The negotiations have been going on more than four years, with countless rows and ongoing recriminations. Yet as Boris Johnson heads to Brussels on Wednesday night for crisis talks, and both sides sound gloomy about the prospects of success, a trade deal remains elusive as ever.
This is not how leading Brexiters thought it would pan out. Here’s a reminder of what they said:
Liam Fox
The free trade agreement that we will have to do with the European Union should be one of the easiest in human history.
The then international trade secretary made the declaration during a radio interview in 2017.
Boris Johnson
There is no plan for no deal, because we’re going to get a great deal.
Said during his time as foreign secretary. Johnson assured Britons there was no need to plan for a no-deal scenario. His statement was quickly slapped down by Theresa May’s Downing Street, who insisted that “contingency planning is taking place for a range of scenarios”.
Michael Gove
The day after we vote to leave, we hold all the cards and we can choose the path we want.
A month before the EU referendum, Gove, now the chancellor of the duchy of Lancaster, insisted the UK would “hold all the cards” if it voted to leave the EU.
John Redwood
Getting out of the EU can be quick and easy – the UK holds most of the cards.
The Conservative MP wrote of his confidence about the Brexit negotiations in July 2016, less than a month after the referendum result. “Too many people in government and the professions seem to think the UK is a weak petitioner which has to be very careful in case we are expelled from the single market,” he said.
Paul Nuttall
It will be easy to negotiate these terms, it will be easy to negotiate a trade deal, and of course, it is in European Union’s interest just as much as it is in ours.

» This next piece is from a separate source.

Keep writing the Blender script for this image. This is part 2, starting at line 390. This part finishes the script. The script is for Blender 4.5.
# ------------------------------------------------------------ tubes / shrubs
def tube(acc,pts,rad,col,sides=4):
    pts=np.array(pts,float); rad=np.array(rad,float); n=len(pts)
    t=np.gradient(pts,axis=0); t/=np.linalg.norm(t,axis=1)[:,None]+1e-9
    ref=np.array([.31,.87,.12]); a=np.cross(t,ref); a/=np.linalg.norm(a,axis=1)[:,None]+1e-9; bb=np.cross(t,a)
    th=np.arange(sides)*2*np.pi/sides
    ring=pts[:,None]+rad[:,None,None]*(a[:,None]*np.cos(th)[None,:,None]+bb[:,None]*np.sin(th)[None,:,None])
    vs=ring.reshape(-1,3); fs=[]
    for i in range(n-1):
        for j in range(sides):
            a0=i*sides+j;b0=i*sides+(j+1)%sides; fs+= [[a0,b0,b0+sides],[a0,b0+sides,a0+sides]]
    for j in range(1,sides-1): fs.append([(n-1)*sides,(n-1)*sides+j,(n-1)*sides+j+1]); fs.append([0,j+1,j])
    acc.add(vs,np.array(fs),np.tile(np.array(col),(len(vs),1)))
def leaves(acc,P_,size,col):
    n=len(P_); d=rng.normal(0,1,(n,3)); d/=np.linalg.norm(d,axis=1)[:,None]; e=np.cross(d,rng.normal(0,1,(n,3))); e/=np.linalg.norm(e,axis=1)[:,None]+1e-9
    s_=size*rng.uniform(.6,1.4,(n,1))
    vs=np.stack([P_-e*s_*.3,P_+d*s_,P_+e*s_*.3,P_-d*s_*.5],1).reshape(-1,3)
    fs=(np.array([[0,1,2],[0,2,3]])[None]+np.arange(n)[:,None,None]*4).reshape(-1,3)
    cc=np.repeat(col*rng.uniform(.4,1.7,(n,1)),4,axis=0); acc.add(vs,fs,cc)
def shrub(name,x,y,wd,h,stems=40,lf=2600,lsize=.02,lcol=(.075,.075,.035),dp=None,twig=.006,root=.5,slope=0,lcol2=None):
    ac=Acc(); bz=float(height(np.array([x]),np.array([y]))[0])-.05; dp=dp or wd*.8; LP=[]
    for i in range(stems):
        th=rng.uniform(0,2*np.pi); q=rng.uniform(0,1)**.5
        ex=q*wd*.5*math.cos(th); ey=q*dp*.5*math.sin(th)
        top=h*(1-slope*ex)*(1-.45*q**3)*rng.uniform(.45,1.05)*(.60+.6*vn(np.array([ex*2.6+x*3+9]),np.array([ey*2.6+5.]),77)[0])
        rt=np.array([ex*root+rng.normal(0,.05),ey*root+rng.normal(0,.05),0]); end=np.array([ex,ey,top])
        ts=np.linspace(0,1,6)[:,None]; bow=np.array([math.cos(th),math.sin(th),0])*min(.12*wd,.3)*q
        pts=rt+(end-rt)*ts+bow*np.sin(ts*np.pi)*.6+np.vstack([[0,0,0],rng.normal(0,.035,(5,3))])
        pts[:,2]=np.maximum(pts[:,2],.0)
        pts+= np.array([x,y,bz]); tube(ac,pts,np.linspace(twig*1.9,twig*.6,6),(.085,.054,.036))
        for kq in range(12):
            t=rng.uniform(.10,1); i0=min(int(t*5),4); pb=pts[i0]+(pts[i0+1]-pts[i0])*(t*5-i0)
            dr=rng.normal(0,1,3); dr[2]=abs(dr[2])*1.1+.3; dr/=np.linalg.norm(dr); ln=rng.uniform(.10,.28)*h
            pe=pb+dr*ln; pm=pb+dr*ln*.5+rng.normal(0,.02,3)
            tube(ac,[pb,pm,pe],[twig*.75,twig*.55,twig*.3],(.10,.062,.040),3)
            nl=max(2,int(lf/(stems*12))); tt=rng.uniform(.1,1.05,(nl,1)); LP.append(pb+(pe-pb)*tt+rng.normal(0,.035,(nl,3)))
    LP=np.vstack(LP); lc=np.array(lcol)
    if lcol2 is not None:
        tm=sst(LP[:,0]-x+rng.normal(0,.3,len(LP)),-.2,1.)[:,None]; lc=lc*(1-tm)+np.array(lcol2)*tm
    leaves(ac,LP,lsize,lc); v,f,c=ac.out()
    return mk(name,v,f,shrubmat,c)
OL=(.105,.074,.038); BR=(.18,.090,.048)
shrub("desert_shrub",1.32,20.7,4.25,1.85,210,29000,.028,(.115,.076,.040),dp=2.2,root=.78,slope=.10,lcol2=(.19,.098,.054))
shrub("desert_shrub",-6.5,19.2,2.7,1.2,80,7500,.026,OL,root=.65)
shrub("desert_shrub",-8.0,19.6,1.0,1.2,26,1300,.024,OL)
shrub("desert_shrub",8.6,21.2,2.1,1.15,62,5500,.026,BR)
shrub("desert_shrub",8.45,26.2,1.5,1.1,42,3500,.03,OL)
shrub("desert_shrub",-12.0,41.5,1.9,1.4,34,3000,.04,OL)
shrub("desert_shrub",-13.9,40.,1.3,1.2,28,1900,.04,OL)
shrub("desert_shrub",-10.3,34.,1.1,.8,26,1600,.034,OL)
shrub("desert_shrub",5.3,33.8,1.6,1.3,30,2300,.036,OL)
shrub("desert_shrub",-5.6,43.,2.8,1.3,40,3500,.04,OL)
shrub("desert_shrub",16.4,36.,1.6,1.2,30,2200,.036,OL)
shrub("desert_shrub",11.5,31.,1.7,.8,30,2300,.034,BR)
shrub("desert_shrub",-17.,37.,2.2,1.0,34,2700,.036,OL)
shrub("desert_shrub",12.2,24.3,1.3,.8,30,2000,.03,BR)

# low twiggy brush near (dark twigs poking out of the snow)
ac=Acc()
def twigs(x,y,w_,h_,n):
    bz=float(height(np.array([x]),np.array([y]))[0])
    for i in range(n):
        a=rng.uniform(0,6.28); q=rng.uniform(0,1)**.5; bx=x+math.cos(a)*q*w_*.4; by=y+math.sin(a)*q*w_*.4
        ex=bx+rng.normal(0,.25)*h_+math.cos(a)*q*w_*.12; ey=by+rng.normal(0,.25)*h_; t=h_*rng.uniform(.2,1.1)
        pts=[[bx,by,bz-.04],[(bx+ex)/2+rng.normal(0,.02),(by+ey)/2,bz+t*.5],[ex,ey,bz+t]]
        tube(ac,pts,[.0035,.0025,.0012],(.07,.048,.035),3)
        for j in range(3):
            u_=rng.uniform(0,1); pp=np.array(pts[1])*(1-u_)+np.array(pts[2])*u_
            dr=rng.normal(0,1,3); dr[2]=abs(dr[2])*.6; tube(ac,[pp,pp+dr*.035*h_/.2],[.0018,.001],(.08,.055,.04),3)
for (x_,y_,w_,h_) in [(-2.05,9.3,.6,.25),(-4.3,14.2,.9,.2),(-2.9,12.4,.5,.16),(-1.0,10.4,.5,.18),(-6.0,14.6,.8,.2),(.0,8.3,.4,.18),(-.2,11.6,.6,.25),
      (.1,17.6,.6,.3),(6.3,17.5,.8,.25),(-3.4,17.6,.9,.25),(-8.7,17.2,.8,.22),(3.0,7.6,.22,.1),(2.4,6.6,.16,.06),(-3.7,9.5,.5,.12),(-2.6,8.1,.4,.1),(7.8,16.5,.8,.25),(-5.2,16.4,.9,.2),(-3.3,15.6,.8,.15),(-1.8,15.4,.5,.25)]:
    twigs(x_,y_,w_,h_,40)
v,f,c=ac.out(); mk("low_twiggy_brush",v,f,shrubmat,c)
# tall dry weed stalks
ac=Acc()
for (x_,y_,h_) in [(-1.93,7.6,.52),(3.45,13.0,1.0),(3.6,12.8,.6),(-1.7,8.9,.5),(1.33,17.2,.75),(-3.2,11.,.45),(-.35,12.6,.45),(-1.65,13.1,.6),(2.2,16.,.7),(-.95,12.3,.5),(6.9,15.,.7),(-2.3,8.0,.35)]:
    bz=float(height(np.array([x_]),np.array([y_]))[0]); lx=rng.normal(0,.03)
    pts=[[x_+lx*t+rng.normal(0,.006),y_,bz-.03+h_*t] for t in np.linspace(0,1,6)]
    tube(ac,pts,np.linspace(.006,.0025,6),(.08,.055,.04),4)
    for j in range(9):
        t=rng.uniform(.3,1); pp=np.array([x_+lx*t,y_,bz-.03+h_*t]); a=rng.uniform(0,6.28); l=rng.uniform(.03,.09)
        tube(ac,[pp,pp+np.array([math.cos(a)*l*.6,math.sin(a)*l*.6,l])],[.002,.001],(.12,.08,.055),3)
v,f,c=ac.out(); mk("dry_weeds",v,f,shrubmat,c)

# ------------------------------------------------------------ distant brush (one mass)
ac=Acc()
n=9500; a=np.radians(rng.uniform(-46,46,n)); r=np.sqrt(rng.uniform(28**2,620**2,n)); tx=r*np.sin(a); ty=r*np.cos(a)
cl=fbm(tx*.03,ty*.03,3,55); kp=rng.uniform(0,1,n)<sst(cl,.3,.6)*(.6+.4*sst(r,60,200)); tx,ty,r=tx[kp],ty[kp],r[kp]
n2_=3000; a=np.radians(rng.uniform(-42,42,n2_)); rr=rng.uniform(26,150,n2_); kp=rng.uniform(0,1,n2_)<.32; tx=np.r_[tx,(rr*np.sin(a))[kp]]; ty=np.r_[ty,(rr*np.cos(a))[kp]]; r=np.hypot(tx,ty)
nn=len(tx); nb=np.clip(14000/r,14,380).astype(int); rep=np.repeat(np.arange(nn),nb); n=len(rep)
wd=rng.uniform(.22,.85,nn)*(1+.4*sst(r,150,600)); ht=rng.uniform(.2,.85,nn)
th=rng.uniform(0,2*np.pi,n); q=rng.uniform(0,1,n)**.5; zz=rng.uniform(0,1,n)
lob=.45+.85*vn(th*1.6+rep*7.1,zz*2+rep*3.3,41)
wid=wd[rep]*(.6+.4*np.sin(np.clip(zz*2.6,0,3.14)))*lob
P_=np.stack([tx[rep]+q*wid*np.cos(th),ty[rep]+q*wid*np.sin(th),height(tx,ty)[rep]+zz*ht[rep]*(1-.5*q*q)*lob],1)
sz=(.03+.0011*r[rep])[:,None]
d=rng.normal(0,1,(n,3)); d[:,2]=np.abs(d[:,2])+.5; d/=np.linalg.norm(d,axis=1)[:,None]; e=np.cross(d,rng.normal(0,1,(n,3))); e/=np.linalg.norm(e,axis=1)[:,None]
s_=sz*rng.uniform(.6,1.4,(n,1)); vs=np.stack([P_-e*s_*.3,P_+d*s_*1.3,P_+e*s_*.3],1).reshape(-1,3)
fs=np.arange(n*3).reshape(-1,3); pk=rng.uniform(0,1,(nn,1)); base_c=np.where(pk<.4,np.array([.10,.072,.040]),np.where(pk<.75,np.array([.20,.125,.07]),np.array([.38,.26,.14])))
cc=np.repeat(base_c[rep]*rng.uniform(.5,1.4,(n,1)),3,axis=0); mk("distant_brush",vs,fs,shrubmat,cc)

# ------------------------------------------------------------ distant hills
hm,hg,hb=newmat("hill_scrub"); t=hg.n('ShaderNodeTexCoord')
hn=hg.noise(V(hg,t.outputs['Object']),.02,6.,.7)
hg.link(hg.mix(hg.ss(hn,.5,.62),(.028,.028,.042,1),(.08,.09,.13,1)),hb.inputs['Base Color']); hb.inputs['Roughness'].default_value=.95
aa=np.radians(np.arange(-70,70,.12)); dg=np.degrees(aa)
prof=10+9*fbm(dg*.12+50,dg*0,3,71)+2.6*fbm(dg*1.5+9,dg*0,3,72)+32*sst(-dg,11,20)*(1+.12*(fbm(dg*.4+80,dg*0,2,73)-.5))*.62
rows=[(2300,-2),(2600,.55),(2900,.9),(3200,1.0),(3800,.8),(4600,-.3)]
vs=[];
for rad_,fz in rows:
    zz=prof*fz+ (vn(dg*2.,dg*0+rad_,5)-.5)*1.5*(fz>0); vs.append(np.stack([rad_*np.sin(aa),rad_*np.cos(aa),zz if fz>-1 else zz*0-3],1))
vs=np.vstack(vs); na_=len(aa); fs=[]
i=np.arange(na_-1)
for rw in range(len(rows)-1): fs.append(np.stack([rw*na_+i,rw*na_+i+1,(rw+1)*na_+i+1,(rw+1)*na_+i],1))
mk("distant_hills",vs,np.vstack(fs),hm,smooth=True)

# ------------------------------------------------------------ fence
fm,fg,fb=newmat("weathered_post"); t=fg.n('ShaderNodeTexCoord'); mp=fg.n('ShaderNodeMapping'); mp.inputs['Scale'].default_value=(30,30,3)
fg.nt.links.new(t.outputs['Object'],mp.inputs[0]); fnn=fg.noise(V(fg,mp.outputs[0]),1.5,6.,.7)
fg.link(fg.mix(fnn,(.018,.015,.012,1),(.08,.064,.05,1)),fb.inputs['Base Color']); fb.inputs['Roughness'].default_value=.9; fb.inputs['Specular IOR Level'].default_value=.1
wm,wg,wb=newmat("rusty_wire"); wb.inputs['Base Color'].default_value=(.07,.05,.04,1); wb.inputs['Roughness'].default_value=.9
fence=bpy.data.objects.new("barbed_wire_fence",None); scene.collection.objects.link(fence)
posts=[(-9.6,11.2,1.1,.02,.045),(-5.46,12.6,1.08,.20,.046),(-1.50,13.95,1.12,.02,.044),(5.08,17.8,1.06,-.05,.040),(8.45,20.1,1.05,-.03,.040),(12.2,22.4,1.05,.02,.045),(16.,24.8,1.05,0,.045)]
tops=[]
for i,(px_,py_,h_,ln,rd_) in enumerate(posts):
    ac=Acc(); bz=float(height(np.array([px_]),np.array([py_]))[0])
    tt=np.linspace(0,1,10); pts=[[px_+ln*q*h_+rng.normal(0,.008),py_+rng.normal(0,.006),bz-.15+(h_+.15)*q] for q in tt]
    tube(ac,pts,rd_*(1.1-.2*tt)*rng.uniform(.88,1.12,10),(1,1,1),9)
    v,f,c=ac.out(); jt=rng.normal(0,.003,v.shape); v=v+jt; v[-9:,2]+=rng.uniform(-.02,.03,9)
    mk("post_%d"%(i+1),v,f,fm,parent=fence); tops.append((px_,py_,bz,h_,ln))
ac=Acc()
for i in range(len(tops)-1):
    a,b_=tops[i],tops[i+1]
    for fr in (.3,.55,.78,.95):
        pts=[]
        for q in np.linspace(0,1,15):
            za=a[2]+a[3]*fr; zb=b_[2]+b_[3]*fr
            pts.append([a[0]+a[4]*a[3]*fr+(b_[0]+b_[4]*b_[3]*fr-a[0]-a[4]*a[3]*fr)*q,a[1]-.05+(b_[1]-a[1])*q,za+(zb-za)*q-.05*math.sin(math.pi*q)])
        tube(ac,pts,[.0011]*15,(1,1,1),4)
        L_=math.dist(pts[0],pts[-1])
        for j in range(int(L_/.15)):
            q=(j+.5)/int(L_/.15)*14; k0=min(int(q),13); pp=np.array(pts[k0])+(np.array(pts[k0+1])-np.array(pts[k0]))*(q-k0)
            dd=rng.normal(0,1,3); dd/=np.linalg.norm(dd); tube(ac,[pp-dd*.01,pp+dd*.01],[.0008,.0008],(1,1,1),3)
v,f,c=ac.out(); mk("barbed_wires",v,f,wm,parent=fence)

Such was the confidence of the then Ukip leader during an interview with BBC Radio 4 on 17 January 2017. He went on to say he was “not trepidatious about this in any way, shape or form.”
Nigel Farage
To me, Brexit is easy … We have back British passports, we have control of our fishing waters, and our companies are not subject to EU law through the single market.
Said by the man who largely led the charge for Brexit, back in 2016.
Gerard Batten
What you could do in an afternoon, which won’t take two years, is to say to the European Union: ‘We want to continue with tariff-free trade and so do you, because it’s in your interest.’
Then Ukip’s Brexit spokesman, Batten said Brexit could be sorted “in an afternoon over a cup of coffee”. The Labour MP Alison McGovern hit back at the statement at the time, describing it as nonsense. “The idea that you could sort out customs arrangements for high-value manufacturing like that in an afternoon – that is an insult to my constituents and their jobs,” she said.